Ya los jerarcas del régimen no practican otro lenguaje que no sea el insulto y la descalificación cuando en la arena internacional les toca lidiar con diferencias de criterios en cuanto al proceso electoral venezolano y la legitimidad del triunfo enarbolado por Nicolás en los comicios de julio pasado. La exigencia irrenunciable frente a terceros países, y particularmente frente a aquellos que se han comportado como los más solidarios, es la de un apoyo ciego e irrestricto. Las diferencias se pagan con el rechazo virulento, la ruptura y ahora, la amenaza.
La demostración palmaria de esta actitud hostil la hemos tenido frente a nuestros ojos esta semana con dos episodios diferentes: la exclusión de Venezuela de los BRICS promovida por Brasil y la reacción visceral y amenazadora del canciller venezolano ante la postura asumida por su par colombiano, Luis Gilberto Murillo, de exigir una prueba fehaciente del triunfo electoral de Maduro en la contienda frente a Edmundo González Urrutia.
En el caso de Celso Amorim, el alto mando de Miraflores ha utilizado los más ácidos epítetos llegando incluso a calificar al asesor de Lula y al gobierno que representa de ser agentes del gobierno norteamericano, un hecho de una aberración supina y de una desproporción evidente.
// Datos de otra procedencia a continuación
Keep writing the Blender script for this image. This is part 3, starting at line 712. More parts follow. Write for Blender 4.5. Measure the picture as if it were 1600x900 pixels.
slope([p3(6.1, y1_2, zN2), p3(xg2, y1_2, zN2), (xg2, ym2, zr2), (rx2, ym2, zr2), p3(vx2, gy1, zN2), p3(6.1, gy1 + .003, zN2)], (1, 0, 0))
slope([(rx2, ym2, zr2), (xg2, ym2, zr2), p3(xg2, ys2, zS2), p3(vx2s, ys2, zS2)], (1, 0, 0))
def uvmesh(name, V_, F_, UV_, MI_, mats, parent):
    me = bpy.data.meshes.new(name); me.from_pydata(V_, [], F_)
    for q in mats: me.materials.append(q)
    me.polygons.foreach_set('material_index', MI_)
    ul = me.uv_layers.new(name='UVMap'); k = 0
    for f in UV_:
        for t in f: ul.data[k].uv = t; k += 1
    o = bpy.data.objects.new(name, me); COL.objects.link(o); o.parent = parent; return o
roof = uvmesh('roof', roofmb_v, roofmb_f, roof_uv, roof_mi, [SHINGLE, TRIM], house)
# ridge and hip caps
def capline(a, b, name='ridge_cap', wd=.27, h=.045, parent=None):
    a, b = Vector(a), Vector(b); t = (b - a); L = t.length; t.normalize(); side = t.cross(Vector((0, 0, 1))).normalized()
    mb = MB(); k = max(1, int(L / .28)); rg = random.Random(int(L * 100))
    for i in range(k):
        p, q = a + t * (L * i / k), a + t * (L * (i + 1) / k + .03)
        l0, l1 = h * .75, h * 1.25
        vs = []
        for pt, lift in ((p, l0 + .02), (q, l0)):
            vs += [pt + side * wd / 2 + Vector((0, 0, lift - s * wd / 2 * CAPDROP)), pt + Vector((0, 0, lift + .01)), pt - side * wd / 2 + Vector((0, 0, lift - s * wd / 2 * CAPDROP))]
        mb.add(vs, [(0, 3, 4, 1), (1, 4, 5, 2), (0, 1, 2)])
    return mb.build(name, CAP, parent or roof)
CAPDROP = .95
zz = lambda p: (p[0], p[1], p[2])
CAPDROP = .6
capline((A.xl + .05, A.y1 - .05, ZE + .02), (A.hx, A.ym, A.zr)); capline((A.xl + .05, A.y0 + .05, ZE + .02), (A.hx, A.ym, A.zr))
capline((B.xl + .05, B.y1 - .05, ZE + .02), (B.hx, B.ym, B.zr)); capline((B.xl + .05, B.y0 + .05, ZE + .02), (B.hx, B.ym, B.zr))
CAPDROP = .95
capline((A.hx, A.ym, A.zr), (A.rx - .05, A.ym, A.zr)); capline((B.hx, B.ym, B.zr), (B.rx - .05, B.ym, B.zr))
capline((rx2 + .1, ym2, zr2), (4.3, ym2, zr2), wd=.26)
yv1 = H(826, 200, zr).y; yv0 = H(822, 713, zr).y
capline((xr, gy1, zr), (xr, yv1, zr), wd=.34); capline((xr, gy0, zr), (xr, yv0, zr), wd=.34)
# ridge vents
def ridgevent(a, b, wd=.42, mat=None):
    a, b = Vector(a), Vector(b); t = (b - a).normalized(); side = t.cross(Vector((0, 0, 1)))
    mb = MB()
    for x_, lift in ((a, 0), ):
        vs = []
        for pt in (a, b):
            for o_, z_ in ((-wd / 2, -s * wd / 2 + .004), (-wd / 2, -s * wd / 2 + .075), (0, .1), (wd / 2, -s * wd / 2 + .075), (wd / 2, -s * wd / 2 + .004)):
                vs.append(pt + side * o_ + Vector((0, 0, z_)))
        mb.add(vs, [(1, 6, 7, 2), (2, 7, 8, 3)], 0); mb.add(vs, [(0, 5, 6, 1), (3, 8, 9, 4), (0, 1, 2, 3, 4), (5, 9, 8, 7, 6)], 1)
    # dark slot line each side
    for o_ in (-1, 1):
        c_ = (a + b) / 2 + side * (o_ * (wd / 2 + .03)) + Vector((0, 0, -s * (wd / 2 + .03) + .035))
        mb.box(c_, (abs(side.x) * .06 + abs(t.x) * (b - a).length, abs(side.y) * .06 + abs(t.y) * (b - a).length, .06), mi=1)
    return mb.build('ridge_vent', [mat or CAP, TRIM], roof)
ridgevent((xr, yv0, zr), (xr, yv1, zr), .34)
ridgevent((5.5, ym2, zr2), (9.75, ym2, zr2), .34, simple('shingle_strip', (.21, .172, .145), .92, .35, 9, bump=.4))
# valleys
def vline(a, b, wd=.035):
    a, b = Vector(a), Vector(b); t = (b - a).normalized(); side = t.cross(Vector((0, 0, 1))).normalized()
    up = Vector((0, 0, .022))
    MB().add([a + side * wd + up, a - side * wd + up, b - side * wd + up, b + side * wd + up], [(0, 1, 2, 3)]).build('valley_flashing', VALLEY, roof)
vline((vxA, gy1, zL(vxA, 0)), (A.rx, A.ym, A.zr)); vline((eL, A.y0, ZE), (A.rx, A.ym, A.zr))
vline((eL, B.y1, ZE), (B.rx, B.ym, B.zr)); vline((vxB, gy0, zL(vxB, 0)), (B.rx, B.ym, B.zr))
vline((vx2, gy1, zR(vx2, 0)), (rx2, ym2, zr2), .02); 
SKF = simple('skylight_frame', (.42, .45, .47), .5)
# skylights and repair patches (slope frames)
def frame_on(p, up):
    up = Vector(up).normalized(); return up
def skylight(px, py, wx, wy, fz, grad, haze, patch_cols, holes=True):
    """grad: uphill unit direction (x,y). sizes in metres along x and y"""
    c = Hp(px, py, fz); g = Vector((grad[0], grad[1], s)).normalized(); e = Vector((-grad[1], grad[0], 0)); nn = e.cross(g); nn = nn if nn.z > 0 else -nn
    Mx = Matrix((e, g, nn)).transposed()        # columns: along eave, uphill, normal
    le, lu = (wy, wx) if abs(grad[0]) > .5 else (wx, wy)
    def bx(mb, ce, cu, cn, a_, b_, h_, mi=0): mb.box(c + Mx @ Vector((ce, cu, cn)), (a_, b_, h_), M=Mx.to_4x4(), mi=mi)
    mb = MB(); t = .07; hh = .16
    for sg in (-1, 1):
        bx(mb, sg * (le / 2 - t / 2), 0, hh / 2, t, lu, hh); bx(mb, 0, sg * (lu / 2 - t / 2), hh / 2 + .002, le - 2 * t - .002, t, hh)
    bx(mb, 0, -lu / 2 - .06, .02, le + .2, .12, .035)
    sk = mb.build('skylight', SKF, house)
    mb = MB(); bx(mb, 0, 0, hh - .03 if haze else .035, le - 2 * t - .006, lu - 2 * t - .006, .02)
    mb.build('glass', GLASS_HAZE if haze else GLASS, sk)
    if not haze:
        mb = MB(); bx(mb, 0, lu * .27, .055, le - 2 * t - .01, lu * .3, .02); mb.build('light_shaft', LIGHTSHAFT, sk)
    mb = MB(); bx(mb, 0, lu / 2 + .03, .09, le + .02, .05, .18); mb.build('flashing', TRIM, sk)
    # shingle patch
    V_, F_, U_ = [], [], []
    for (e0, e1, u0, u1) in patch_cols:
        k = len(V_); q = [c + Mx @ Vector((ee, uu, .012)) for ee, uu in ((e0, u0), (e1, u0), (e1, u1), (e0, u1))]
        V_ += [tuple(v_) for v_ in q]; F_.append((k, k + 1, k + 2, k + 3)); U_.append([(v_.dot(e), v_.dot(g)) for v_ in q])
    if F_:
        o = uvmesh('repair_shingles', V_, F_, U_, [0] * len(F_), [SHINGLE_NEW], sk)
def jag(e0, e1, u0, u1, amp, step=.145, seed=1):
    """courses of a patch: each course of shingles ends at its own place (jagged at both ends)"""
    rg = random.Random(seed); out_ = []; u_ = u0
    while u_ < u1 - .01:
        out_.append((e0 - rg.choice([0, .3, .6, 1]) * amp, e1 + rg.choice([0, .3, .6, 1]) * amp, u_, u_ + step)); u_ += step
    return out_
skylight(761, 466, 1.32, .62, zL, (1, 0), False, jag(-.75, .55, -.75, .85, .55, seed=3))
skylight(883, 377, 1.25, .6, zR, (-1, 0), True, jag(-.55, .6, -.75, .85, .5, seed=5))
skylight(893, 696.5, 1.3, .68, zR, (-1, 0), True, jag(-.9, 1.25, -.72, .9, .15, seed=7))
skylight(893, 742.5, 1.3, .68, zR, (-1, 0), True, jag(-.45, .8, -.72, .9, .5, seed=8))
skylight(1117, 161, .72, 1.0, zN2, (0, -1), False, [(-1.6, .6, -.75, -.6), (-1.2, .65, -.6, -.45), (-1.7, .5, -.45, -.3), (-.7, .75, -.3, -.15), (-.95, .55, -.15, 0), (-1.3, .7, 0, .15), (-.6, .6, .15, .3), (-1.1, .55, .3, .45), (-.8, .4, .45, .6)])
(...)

Se ha perdido toda noción del equilibrio y de la sensatez en la disputa, hasta en el terreno de lo diplomático y se está alimentando un espacio para la retaliación y la desmesura.
Pero en el caso de Colombia es aún más flagrante. Cuando los gobiernos de Brasil y Colombia después del 28 de julio se manifestaron proactivos en favor del gobierno de su socio venezolano proponiéndose como garantes de un proceso de entendimiento y negociación entre las partes en conflicto en el resultado del proceso electoral, para el régimen de Caracas no cabía otra tesis posible que la de la solidaridad total de los gobiernos de estos dos países, posiblemente los dos más cercanos al chavismo y al madurismo en todo el entorno latinoamericano, Cuba puesta aparte.
Pero las cosas se dieron de otro modo. El gobierno actual de Colombia, y el de Brasil por igual, han evolucionado hacia la sindéresis que es necesaria en casos como el actual y a esta hora, aún sin reconocer como presidente electo a Edmundo González Urrutia, explicitan el deseo de que exista una comprobación creíble del triunfo del madurismo y, en el caso de Colombia, exigen mostrar las actas que lo respalden. Nada más que eso es lo que ha exigido Murillo, el ministro de Exteriores.
Resulta, pues, muy difícil de asimilar para cualquier observador del acercamiento binacional que tanto se han cultivado en los gobiernos de Maduro y Petro, que la Cancillería de Venezuela cruce la raya roja que nunca debe atravesarse entre estos dos países limítrofes, condenados a vivir eternamente cosidos por su línea fronteriza. Entenderse entre Colombia y Venezuela -bastante más que entre Venezuela y Brasil, hay que decirlo- es un imperativo, cualquiera sea el desencuentro que nos separe. Observar al canciller Yván Gil desde el propio suelo colombiano amenazar al gobierno de Gustavo Petro por solicitar una prueba de la victoria electoral y mencionar que el gobierno vecino se arrepentirá de su postura es una fanfarronería evidente y colosal. Un acto impropio y una protuberante desfachatez.
Entre los dos países debe privar una vocación de entendimiento y aun en los momentos más cruciales del devenir binacional ese sentimiento ha privado. Toca exigir calma y cordura a los nuestros. Equivocarse tiene siempre un costo, pero equivocarse en público y vociferar amenazas contra los vecinos tiene un costo aún mayor a la hora de intentar desandar lo andado y reparar el malestar y el desagrado causado.